Another question on withheld raptor persecution data

mark-ruskellWe’ve talked quite a bit on the issue of withheld raptor crime data from the Scottish Government’s 2015 annual Wildlife Crime report. We blogged about it when the report was published in November 2016 (here) and again earlier this month when Mark Ruskell MSP asked for an explanation from Police Scotland during the recent ECCLR Committee hearing on wildlife crime (see here).

This issue was raised again on Thursday during a general question session at Holyrood. The topic of ‘crime recording’ was being discussed and Mark Ruskell took the opportunity to ask a supplementary question:

“The cabinet secretary might be aware that “Wildlife Crime in Scotland—2015 Annual Report” came under scrutiny recently in the Environment, Climate Change and Land Reform Committee. It was revealed that a number of bird of prey persecution incidents from two years ago were withheld from the report despite details from other sources being in the public domain. Will the cabinet secretary undertake to investigate why that information was withheld, and will he say what Police Scotland can do to ensure that wildlife crime reporting is transparent, accurate and has the confidence of the public?”

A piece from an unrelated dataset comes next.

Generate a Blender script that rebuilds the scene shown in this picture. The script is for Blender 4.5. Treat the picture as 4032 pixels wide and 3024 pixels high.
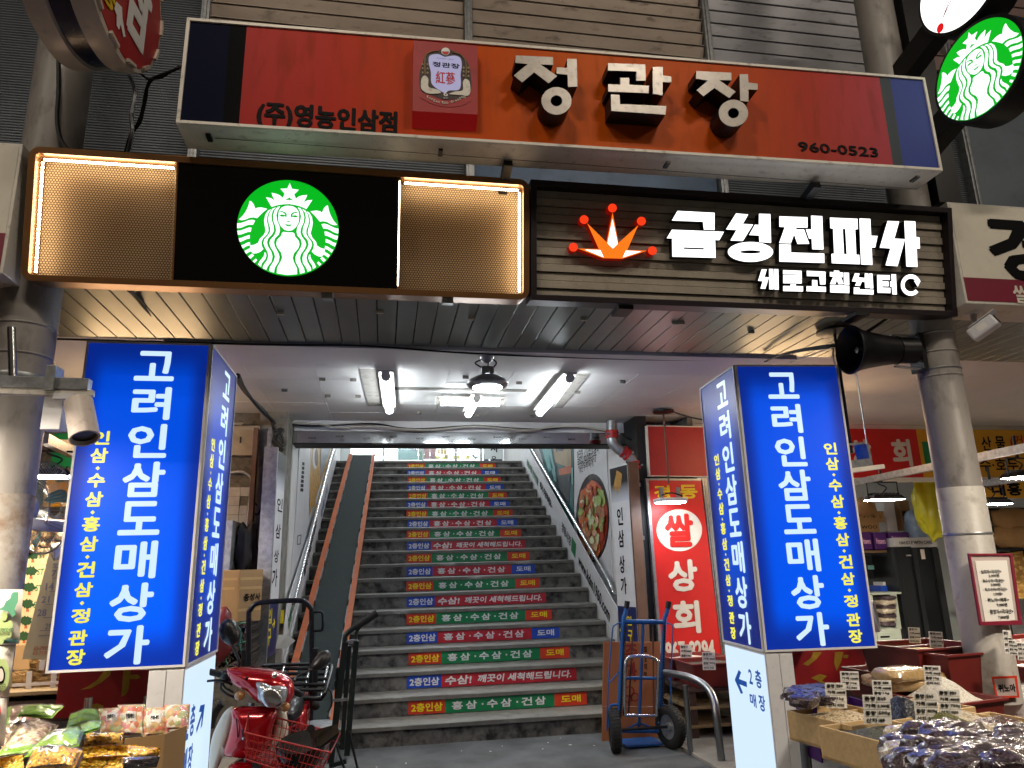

The Cabinet Secretary for Justice, Michael Matheson, responded as follows:

“Classification and the way issues are recorded in the statistics are developed by statisticians, and the approach must comply with the code of practice that is applied to recording of crime statistics. I have no doubt that if the Scottish crime recording board believes that there is a need for any alterations, it can consider that issue, as we move forward with any changes that could take place. However, I will ensure that Mark Ruskell receives a full and detailed response on the specific nature of wildlife crimes”.

The withholding of the raptor persecution data probably wasn’t due to a faulty classification system developed by statisticians. The missing data included incidents that were very clearly crimes – there’s no ambiguity about whether 4 shot buzzards, a trap containing a live pigeon decoy, and spring traps set in the open, were crimes. They obviously were crimes, even though the police-led investigation didn’t identify the person(s) responsible for those crimes.

We await Police Scotland’s explanation for why these crimes were withheld from the Government’s annual report.

Thanks to Mark Ruskell MSP (Scottish Greens, Mid Scotland & Fife) for his persistence on this issue.


8 Responses to “Another question on withheld raptor persecution data”

  1. 1 I C T
    January 22, 2017 at 10:39 am

    Thanks again Mark. Thanks again the Scottish Greens

  2. January 22, 2017 at 2:47 pm

    The real question is “were these crimes withheld from that report so that certain persons could claim a drop in wildlife crime”?….for political reasons..in an attempt to sway the scottish parliament…on, for instance the issue of licensing for shooting estates?

  3. 3 Jack Black
    January 22, 2017 at 3:56 pm

    This highlights that the public have little trust or faith in Police Scotland.

    Surely Police Scotland and wildlife crime in general would benefit from SSPCA being given increased powers . If nothing else it would help improve public perception.

  4. 5 Tony Warburton MBE
    January 22, 2017 at 10:48 pm

    At last – an honest politician. Keep at their throats Mark, they are wriggling like worms on a hook (pun intended). And thank you for your tenacity.

  5. 6 heclasu
    January 23, 2017 at 2:52 am

    Surely if you are witholding crime data you are witholding ‘evidence’. Could this not be interpreted as an attempt to pervert the course of justice which is, in itself, a serious criminal offence. Personally, I believe a public enquiry is called for.